Auf dem Festland folgen wir der Küste in Richtung Alexandroupoli. In Kavala sehen wir das erste Schild: Istanbul noch 460km! In Tochotes steigen wir nochmal in den Zug, um die restlichen eher uninterssanten Kilometer bis Alexandroupoli zu überbrücken. Die 1-2 Fahrtage, die wir dadurch sparen wollen wir lieber in Istanbul verbringen.
Wir bleiben 2 Tage in Alexandoupoli, machen Besorgungen, schicken Pakete an unsere Familien und unsere netten Gastgeber, Iva und seine Frau, in Rumänien und essen ganz viel Gyros. Schmeckt besonders gut mit Retsina, dem mit Harz versetzten griechischen Weißwein.
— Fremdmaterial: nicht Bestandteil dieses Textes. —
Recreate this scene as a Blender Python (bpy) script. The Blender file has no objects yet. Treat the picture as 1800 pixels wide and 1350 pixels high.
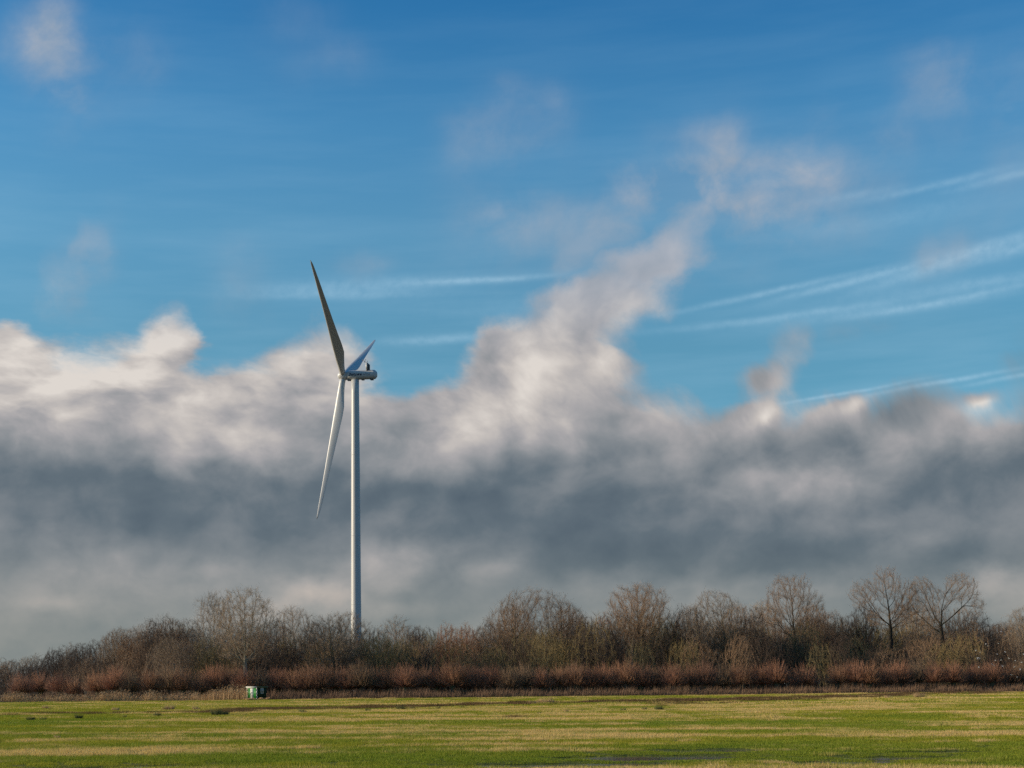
import bpy, math, random
import numpy as np
from mathutils import Vector, Matrix, Euler
C = bpy.context.scene
RNG = np.random.default_rng(7)
random.seed(7)
R = math.radians

# ---------------------------------------------------------------- camera
EYE, FPX, HX, HY, ROLL = 2.2, 2500.0, 900.0, 1203.0, R(0.24)
cam_d = bpy.data.cameras.new('camera'); cam = bpy.data.objects.new('camera', cam_d)
C.collection.objects.link(cam); C.camera = cam
cam_d.sensor_width = 36; cam_d.lens = 50; cam_d.shift_y = (HY - 675) / 1800
cam_d.clip_start = 0.5; cam_d.clip_end = 20000
cam.matrix_world = Matrix.Translation((0, 0, EYE)) @ Matrix.Rotation(R(90), 4, 'X') @ Matrix.Rotation(-ROLL, 4, 'Z')

C.cycles.use_adaptive_sampling = True; C.cycles.adaptive_threshold = 0.012; C.cycles.adaptive_min_samples = 8
C.cycles.use_denoising = False; C.render.filter_size = 1.15; C.cycles.sample_clamp_indirect = 4

# ---------------------------------------------------------------- sun, exposure
SUN_AZ = R(-93)      # measured from +Y (view direction), negative is to the left
SUN_EL = R(15)
sd = bpy.data.lights.new('sun', 'SUN'); sd.energy = 5.0; sd.angle = R(0.53); sd.color = (1.0, 0.83, 0.62)
sun = bpy.data.objects.new('sun', sd); C.collection.objects.link(sun)
sdir = Vector((math.sin(SUN_AZ) * math.cos(SUN_EL), math.cos(SUN_AZ) * math.cos(SUN_EL), math.sin(SUN_EL)))
sun.rotation_euler = sdir.to_track_quat('Z', 'Y').to_euler()
sun.location = sdir * 100
C.view_settings.view_transform = 'Standard'; C.view_settings.look = 'None'
C.view_settings.exposure = 0; C.view_settings.gamma = 1; C.view_settings.use_curve_mapping = False

def lin(*c):
    return tuple(((v / 255) / 12.92 if v / 255 <= 0.04045 else ((v / 255 + 0.055) / 1.055) ** 2.4) for v in c)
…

Dann starten wir Richtung türkische Grenze, die wir in einer Tagesetappe überqueren wollen. Daraus wird aber leider nichts. Heftiger Gegenwind bläst uns entgegen. Immer wieder werden wir von der Straße geweht. Nach 30km geben wir auf und stranden in Feres. In der sehr ranzigen Pension des Ortes sind wir die einzigen Gäste. In unserem Zimmer stinkt es bestialisch und so ziehen wir bis spätabends um die Häuser. Wir sind ziemlich überrascht, als wir in dem abgelegenen Ort eine Griechin treffen, die die Hälfte des Jahres in Süddeutschland wohnt und Schwäbisch spricht.
Am nächsten Morgen ist es dann so weit, wir starten in Richtung Grenze. Ipsala ist der südlichste Grenzübergang und nur über die Autobahn zu erreichen, die aber zum Glück so ausgestorben ist, dass sich keiner an den beiden Reiseradlern auf dem Standstreifen stört.